Q: The Light has such a dynamic emotional range packed in a very short format. It seems that the set not only had to accommodate swift pacing but also a wide range of moods. Can you talk about this?
Sure. Let’s just take the classrooms as one example. In Zhalarina’s first classroom, we see her in her original school when she was in ROTC, which evokes really strong positive memories for her. So, we kept it very classic – a classic public high school with a warm color palette applied. The colors we used in both classrooms were the actual colors of her different schools.
The second school was the school she was sent to — akin to a private military academy. The real school actually used to be a prison and is quite bleak. The set windows we built for the second classroom are what the windows actually look like. The colors are cool. So the schools themselves each had a mood attached reflected through color, line and costuming.
Q: Was there a lot of intentional symbolism in the lighting or props?

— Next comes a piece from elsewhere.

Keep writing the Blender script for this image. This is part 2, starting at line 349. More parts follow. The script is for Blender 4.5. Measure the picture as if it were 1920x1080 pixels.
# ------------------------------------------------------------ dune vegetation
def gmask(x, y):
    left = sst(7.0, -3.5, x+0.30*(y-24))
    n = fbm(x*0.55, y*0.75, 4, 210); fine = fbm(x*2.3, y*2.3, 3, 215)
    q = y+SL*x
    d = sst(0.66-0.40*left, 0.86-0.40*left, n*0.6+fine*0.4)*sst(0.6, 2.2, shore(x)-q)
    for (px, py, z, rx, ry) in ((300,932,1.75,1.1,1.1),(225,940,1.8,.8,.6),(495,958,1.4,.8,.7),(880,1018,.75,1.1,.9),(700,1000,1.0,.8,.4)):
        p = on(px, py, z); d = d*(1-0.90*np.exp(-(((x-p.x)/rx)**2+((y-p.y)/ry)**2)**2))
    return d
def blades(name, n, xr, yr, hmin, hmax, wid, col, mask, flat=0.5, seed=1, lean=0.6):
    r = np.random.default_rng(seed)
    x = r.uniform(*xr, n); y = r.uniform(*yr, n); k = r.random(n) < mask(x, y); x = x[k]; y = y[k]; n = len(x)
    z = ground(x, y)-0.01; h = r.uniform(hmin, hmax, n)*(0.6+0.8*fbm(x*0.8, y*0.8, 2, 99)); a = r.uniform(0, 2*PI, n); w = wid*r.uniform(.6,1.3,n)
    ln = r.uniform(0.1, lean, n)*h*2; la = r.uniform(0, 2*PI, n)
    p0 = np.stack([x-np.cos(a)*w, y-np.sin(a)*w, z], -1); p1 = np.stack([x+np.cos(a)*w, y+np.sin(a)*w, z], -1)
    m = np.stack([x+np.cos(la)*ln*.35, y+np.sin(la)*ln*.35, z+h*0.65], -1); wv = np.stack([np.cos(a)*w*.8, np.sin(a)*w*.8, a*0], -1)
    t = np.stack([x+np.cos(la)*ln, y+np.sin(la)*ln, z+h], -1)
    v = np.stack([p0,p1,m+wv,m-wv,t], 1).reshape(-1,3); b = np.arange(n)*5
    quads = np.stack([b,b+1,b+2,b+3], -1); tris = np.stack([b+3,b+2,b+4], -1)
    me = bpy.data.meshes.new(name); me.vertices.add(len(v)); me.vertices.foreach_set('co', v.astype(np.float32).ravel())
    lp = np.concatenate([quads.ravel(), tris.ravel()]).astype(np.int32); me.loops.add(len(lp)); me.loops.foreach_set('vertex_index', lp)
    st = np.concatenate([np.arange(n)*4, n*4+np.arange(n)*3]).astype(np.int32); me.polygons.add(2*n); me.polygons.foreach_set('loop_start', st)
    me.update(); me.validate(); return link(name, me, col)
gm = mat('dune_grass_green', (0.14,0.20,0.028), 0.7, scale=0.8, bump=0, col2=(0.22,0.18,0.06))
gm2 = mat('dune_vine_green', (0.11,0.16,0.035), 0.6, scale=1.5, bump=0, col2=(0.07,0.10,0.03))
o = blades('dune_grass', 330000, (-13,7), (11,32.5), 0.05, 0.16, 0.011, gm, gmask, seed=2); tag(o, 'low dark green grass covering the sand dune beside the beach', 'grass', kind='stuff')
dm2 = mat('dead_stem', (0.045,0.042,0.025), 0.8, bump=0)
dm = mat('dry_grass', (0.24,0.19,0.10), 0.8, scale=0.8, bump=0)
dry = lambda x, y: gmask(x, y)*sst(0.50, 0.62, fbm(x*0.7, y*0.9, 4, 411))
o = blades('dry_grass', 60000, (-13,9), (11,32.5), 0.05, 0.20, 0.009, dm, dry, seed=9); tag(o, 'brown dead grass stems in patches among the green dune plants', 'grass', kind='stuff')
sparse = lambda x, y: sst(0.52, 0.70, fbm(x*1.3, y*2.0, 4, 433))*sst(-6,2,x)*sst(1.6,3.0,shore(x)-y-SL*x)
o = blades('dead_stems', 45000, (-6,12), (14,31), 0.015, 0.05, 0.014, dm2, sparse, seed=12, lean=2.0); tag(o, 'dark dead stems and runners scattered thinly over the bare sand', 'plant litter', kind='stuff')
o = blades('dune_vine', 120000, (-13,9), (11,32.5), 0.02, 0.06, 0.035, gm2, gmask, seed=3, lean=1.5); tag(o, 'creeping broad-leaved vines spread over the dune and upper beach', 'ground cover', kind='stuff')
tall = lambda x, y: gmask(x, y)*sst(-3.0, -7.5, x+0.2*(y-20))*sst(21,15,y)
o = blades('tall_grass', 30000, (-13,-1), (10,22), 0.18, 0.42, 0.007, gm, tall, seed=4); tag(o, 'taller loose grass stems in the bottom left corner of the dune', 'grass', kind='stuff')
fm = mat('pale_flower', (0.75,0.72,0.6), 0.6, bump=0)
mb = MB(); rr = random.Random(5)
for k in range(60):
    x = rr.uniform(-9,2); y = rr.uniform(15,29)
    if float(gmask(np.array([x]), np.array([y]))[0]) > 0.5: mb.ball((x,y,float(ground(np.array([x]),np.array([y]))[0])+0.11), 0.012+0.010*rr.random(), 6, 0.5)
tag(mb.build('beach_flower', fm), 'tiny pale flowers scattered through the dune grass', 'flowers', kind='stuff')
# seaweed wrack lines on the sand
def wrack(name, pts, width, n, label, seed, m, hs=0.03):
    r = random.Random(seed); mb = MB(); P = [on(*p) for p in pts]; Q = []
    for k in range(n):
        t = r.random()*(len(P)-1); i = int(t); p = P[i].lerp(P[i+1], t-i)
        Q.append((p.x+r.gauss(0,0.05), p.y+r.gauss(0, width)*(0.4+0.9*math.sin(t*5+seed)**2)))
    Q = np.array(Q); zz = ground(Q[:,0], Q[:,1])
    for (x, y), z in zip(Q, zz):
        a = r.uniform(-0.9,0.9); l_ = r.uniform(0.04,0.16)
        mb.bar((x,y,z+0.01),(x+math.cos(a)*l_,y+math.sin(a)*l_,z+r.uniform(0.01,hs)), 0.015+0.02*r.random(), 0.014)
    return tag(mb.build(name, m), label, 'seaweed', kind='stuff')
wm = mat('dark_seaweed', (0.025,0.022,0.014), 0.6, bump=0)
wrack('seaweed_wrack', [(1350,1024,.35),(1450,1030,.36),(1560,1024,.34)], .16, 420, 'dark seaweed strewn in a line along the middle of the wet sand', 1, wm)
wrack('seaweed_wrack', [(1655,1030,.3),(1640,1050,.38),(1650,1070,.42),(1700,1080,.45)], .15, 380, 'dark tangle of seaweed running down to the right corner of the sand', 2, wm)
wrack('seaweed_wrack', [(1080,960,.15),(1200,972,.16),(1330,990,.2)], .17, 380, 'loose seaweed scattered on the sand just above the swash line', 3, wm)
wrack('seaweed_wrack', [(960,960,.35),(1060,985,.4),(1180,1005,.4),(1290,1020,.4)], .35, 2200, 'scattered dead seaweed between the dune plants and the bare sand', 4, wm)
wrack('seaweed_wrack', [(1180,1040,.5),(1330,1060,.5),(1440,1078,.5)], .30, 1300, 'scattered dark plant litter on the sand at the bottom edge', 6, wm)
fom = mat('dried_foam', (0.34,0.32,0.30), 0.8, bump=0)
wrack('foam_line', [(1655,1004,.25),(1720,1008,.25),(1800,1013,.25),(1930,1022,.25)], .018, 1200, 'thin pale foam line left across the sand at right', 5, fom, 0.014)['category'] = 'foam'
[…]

I didn’t work with lighting. Rodney (Art Director) working with Will Salzman (Lighting Director) chose the lighting gels to establish mood and set-up the mood board. Zhalarina gave us details about what her room looked like in high school so the set definitely nods to those details — she loves basketball so we put a basketball net next to the hamper.
The pink and purplish tones of the room, while not Zhalarina’s favorite colors, really help convey mood. Because purple, specifically, is a color that can be really sad or really happy, and because that bedroom was going to have such a big emotional shift happen within it, we needed to pick a color that could carry those two emotions.
Another example is the part where Diji finds a tissue with lipstick on it. Zhalarina herself didn’t wear makeup when she was in high school, but the girl she was seeing did. So we added that prop to motivate the story and move it along. You know, when your mom knows that you don’t wear makeup, and finds something like that, and thinks, “What’s goin’ on?” So, there are a few points within the story that we had to use props to help propel and explain what was happening. Zhalarina’s first love did give her a set of dog tags, so that became a really important prop in the story to track it forward.
Q: What did you love most about working on The Light?
Well, Zhalarina for starters — she is just unlike anyone. She’s so, so kind and positive, clear-headed and easy to collaborate with. She’s phenomenally talented and she faced a huge artistic challenge head-on. I think it’s incredibly important as artists to challenge ourselves to move our work forward.
I think my other favorite part was the Kabuki Drops. That was my first time actually getting to build a set with a Kabuki Drop, using a classic element of theater to help articulate her journey. What’s on those scrolls are Bible verses Zhalarina turned to that she found really helpful during the period of time The Light covers.
Q: What would you want our PBS Wisconsin audience to take away from The Light?
I hope they take away that love — the experience of it — is so intrinsically human — it transcends everything. And heartbreak is universal. And what Zhalarina is portraying here is an exceptionally difficult thing to deal with as a teenager. There’s also this very specific “push-pull” relationship that we have with our parents as we come into adulthood that is painful. When you’re a teenager, you’re at war with your parents but also able to see the various forms of stress they’re under. Zhalarina’s character in the story is sensitive to the pressures on her mother even as she feels Diji’s lack of acceptance. I hope the audience sees in The Light that human relationships, including the relationship with oneself and one’s gifts, are the most important thing.